THE PROBLEM:
Repeat the material exactly as it appears.

Data items
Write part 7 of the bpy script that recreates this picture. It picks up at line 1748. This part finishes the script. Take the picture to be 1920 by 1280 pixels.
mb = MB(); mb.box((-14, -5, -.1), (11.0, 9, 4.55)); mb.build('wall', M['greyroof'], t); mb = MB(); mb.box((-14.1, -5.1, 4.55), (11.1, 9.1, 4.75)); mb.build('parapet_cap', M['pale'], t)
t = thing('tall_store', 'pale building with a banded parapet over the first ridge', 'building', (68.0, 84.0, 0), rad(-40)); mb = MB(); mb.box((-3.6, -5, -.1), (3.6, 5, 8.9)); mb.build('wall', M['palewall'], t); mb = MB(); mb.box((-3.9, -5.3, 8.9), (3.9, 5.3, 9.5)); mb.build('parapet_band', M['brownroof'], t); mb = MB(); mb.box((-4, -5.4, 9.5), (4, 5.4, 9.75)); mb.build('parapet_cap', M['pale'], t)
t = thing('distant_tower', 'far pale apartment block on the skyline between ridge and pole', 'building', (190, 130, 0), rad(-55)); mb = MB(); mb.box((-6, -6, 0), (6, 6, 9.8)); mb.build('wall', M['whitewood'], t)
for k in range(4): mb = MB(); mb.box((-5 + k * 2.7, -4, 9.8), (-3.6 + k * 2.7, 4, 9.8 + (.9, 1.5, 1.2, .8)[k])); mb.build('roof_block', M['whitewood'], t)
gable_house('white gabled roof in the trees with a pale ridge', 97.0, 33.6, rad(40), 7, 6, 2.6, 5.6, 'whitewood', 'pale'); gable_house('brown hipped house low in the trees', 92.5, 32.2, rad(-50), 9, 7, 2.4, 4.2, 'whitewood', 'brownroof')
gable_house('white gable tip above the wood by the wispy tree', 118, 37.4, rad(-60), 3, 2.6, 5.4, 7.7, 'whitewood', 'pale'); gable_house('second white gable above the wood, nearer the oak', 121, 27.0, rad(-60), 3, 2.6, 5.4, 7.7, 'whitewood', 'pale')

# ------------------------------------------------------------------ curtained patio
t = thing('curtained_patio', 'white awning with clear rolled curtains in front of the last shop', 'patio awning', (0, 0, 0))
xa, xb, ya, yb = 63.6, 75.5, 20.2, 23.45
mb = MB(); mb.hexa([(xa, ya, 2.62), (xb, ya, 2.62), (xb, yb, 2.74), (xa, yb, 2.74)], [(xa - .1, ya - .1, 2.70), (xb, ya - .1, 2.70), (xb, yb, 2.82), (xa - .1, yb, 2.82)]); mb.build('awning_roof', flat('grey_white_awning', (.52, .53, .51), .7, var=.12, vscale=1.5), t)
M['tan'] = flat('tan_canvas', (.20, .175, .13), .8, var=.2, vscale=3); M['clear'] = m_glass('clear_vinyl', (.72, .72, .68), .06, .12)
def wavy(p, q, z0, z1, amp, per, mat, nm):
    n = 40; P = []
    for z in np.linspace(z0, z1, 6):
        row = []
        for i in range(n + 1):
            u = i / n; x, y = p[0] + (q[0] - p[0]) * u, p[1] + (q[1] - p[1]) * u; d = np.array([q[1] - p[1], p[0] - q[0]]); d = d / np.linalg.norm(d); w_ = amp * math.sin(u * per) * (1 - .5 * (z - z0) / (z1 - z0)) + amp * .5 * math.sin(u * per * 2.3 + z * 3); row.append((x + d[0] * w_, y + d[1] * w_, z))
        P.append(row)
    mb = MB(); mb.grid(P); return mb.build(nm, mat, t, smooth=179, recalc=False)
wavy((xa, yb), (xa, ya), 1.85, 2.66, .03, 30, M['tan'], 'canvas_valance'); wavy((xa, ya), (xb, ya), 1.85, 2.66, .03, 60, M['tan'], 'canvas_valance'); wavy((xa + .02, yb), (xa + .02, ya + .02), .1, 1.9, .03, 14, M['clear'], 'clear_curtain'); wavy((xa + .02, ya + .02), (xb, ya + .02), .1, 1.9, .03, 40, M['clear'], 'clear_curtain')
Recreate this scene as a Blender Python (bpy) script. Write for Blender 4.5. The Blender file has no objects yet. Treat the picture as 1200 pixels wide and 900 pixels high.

WRITTEN RESPONSE:
Write part 7 of the bpy script that recreates this picture. It picks up at line 1748. This part finishes the script. Take the picture to be 1920 by 1280 pixels.
mb = MB(); mb.box((-14, -5, -.1), (11.0, 9, 4.55)); mb.build('wall', M['greyroof'], t); mb = MB(); mb.box((-14.1, -5.1, 4.55), (11.1, 9.1, 4.75)); mb.build('parapet_cap', M['pale'], t)
t = thing('tall_store', 'pale building with a banded parapet over the first ridge', 'building', (68.0, 84.0, 0), rad(-40)); mb = MB(); mb.box((-3.6, -5, -.1), (3.6, 5, 8.9)); mb.build('wall', M['palewall'], t); mb = MB(); mb.box((-3.9, -5.3, 8.9), (3.9, 5.3, 9.5)); mb.build('parapet_band', M['brownroof'], t); mb = MB(); mb.box((-4, -5.4, 9.5), (4, 5.4, 9.75)); mb.build('parapet_cap', M['pale'], t)
t = thing('distant_tower', 'far pale apartment block on the skyline between ridge and pole', 'building', (190, 130, 0), rad(-55)); mb = MB(); mb.box((-6, -6, 0), (6, 6, 9.8)); mb.build('wall', M['whitewood'], t)
for k in range(4): mb = MB(); mb.box((-5 + k * 2.7, -4, 9.8), (-3.6 + k * 2.7, 4, 9.8 + (.9, 1.5, 1.2, .8)[k])); mb.build('roof_block', M['whitewood'], t)
gable_house('white gabled roof in the trees with a pale ridge', 97.0, 33.6, rad(40), 7, 6, 2.6, 5.6, 'whitewood', 'pale'); gable_house('brown hipped house low in the trees', 92.5, 32.2, rad(-50), 9, 7, 2.4, 4.2, 'whitewood', 'brownroof')
gable_house('white gable tip above the wood by the wispy tree', 118, 37.4, rad(-60), 3, 2.6, 5.4, 7.7, 'whitewood', 'pale'); gable_house('second white gable above the wood, nearer the oak', 121, 27.0, rad(-60), 3, 2.6, 5.4, 7.7, 'whitewood', 'pale')

# ------------------------------------------------------------------ curtained patio
t = thing('curtained_patio', 'white awning with clear rolled curtains in front of the last shop', 'patio awning', (0, 0, 0))
xa, xb, ya, yb = 63.6, 75.5, 20.2, 23.45
mb = MB(); mb.hexa([(xa, ya, 2.62), (xb, ya, 2.62), (xb, yb, 2.74), (xa, yb, 2.74)], [(xa - .1, ya - .1, 2.70), (xb, ya - .1, 2.70), (xb, yb, 2.82), (xa - .1, yb, 2.82)]); mb.build('awning_roof', flat('grey_white_awning', (.52, .53, .51), .7, var=.12, vscale=1.5), t)
M['tan'] = flat('tan_canvas', (.20, .175, .13), .8, var=.2, vscale=3); M['clear'] = m_glass('clear_vinyl', (.72, .72, .68), .06, .12)
def wavy(p, q, z0, z1, amp, per, mat, nm):
    n = 40; P = []
    for z in np.linspace(z0, z1, 6):
        row = []
        for i in range(n + 1):
            u = i / n; x, y = p[0] + (q[0] - p[0]) * u, p[1] + (q[1] - p[1]) * u; d = np.array([q[1] - p[1], p[0] - q[0]]); d = d / np.linalg.norm(d); w_ = amp * math.sin(u * per) * (1 - .5 * (z - z0) / (z1 - z0)) + amp * .5 * math.sin(u * per * 2.3 + z * 3); row.append((x + d[0] * w_, y + d[1] * w_, z))
        P.append(row)
    mb = MB(); mb.grid(P); return mb.build(nm, mat, t, smooth=179, recalc=False)
wavy((xa, yb), (xa, ya), 1.85, 2.66, .03, 30, M['tan'], 'canvas_valance'); wavy((xa, ya), (xb, ya), 1.85, 2.66, .03, 60, M['tan'], 'canvas_valance'); wavy((xa + .02, yb), (xa + .02, ya + .02), .1, 1.9, .03, 14, M['clear'], 'clear_curtain'); wavy((xa + .02, ya + .02), (xb, ya + .02), .1, 1.9, .03, 40, M['clear'], 'clear_curtain')
Recreate this scene as a Blender Python (bpy) script. Write for Blender 4.5. The Blender file has no objects yet. Treat the picture as 1200 pixels wide and 900 pixels high.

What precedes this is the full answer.